If the goods are sent to the customer at the request of the customer, the risk of accidental loss or accidental deterioration of the goods passes to the customer when they are sent to the customer, at the latest when they leave the factory / warehouse. This applies regardless of whether the goods are dispatched from the place of performance or who bears the freight costs.

§ 8 retention of title

  1. We reserve title to the delivered item until all claims from the delivery contract have been paid in full. This also applies to all future deliveries, even if we do not always expressly refer to them. We are entitled to take back the purchased item if the customer behaves contrary to the contract.
  2. As long as ownership has not yet passed to him, the purchaser is obliged to treat the purchased item with care. As long as ownership has not yet passed, the customer must notify us immediately in writing if the delivered item is seized or exposed to other interventions by third parties. If the third party is unable to reimburse us for the judicial and extrajudicial costs of a lawsuit in accordance with § 771 ZPO, the customer is liable for the loss we incur.
  3. The customer is entitled to resell the reserved goods in the normal course of business. The customer hereby assigns to us the claims against the customer from the resale of the goods subject to retention of title in the amount of the final invoice amount agreed with us (including VAT). This assignment applies regardless of whether the purchased item has been resold without or after processing. The customer remains authorized to collect the claim even after the assignment. Our authorization to collect the claim ourselves remains unaffected. However, we will not collect the claim as long as the customer fulfills his payment obligations from the proceeds received, is not in default of payment and, in particular, no application has been made to open insolvency proceedings or payments have been suspended.
  4. The handling and processing or transformation of the purchased item by the customer is always carried out in our name and on our behalf. In this case, the purchaser’s entitlement to the purchased item continues with the remodeled item. If the purchased item is processed with other items that do not belong to us, we acquire co-ownership of the new item in the ratio of the objective value of our purchased item to the other processed items at the time of processing. The same applies in the case of mixing.

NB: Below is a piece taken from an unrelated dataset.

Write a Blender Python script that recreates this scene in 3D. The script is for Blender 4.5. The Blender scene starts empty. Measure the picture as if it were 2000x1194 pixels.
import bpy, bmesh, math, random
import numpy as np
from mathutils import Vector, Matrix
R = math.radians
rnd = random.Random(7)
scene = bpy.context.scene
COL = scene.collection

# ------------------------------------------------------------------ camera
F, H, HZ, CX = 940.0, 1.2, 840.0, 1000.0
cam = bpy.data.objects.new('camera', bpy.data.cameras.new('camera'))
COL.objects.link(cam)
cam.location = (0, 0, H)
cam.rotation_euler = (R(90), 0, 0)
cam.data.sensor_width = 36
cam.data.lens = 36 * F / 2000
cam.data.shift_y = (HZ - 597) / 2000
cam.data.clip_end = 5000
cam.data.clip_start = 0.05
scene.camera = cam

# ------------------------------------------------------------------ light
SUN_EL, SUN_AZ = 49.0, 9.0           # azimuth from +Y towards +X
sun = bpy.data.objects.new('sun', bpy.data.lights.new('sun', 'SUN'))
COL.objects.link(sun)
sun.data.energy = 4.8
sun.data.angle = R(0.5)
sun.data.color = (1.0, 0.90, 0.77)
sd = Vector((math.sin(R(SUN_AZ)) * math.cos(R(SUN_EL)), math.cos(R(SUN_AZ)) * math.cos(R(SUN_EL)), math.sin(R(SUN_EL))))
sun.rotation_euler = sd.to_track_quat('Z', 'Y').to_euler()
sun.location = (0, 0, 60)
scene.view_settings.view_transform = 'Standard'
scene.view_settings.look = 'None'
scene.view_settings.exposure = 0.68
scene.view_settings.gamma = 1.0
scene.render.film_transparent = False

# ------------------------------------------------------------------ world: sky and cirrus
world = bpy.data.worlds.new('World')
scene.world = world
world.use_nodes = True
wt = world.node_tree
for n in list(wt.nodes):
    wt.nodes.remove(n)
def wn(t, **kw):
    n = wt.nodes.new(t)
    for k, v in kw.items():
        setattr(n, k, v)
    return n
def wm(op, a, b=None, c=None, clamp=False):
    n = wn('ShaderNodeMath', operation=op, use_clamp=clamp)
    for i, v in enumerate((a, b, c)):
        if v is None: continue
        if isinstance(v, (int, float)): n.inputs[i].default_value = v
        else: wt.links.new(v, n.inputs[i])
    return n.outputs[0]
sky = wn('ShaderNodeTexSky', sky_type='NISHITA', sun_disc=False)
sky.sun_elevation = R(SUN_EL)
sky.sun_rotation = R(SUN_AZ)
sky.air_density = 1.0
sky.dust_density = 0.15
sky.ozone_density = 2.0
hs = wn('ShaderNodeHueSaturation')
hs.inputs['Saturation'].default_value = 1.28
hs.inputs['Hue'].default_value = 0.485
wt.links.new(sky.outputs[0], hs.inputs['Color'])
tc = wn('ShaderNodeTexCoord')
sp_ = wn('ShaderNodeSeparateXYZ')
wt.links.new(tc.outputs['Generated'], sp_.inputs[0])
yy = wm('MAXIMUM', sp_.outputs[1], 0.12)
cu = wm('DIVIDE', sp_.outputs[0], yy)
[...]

If the mixing takes place in such a way that the purchaser’s item is to be regarded as the main item, it is agreed that the purchaser shall transfer proportional co-ownership to us and keep the sole ownership or co-ownership for us. To secure our claims against the purchaser, the purchaser also assigns to us such claims that accrue to him against a third party through the connection of the reserved goods with a property; we already accept this assignment.
  5. We undertake to release the securities to which we are entitled at the request of the customer insofar as their value exceeds the claims to be secured by more than 20%.

§ 9 Warranty and notification of defects as well as recourse / manufacturer recourse

  1. The purchaser’s warranty rights require that he has properly complied with his inspection and complaint obligations under Section 377 of the German Commercial Code (HGB).
  2. Claims for defects become statute-barred 12 months after the goods delivered by us have been delivered to our customer. The statutory limitation period applies to claims for damages in the event of intent and gross negligence as well as injury to life, body and health based on an intentional or negligent breach of duty on the part of the user. As far as the law according to § 438 Abs. 1 No. 2 BGB (buildings and objects for buildings), § 445 b BGB (right of recourse) and § 634a paragraph 1 BGB (construction defects) prescribes longer periods, these periods apply. Prior to returning the goods our permit is to be requested.
  3. If, despite all due care, the delivered goods show a defect that already existed at the time of the transfer of risk, we will either repair the goods or deliver replacement goods, subject to timely notification of defects. We must always be given the opportunity to provide supplementary performance within a reasonable period of time. Recourse claims remain unaffected by the above regulation without restriction.
  4. If the supplementary performance fails, the customer can – without prejudice to any claims for damages – withdraw from the contract or reduce the remuneration.
  5. Claims for defects do not exist in the case of only insignificant deviations from the agreed quality, in the case of only insignificant impairment of usability, in the case of natural wear and tear, as well as damage that occurs after the transfer of risk as a result of incorrect or negligent handling, excessive use, unsuitable operating resources, defective construction work, unsuitable subsoil or arise due to special external influences that are not required by the contract. If improper repair work or changes are carried out by the customer or a third party, no claims for defects exist for these or the consequences arising from them.
  6. Claims by the customer due to the expenses required for the purpose of supplementary performance, in particular transport, travel, labor and material costs, are excluded if the expenses increase because the goods delivered by us have subsequently been moved to a location other than the customer’s branch unless the shipment corresponds to its intended use.
  7. The purchaser’s right of recourse against us only exists insofar as the purchaser has not made any agreements with his customer that go beyond the legally mandatory claims for defects. Paragraph 6 also applies accordingly to the scope of the purchaser’s right of recourse against the supplier.

§ 10 miscellaneous

  1. This contract and all legal relationships between the parties are subject to the law of the Federal Republic of Germany to the exclusion of the UN Sales Convention (CISG).
  2. The place of performance and exclusive place of jurisdiction and for all disputes arising from this contract is our registered office, unless otherwise stated in the order confirmation.
  3. All agreements made between the parties for the purpose of executing this contract are set out in writing in this contract.
  4. Should individual provisions of this contract be or become ineffective or contain a loophole, this shall not affect the remaining provisions.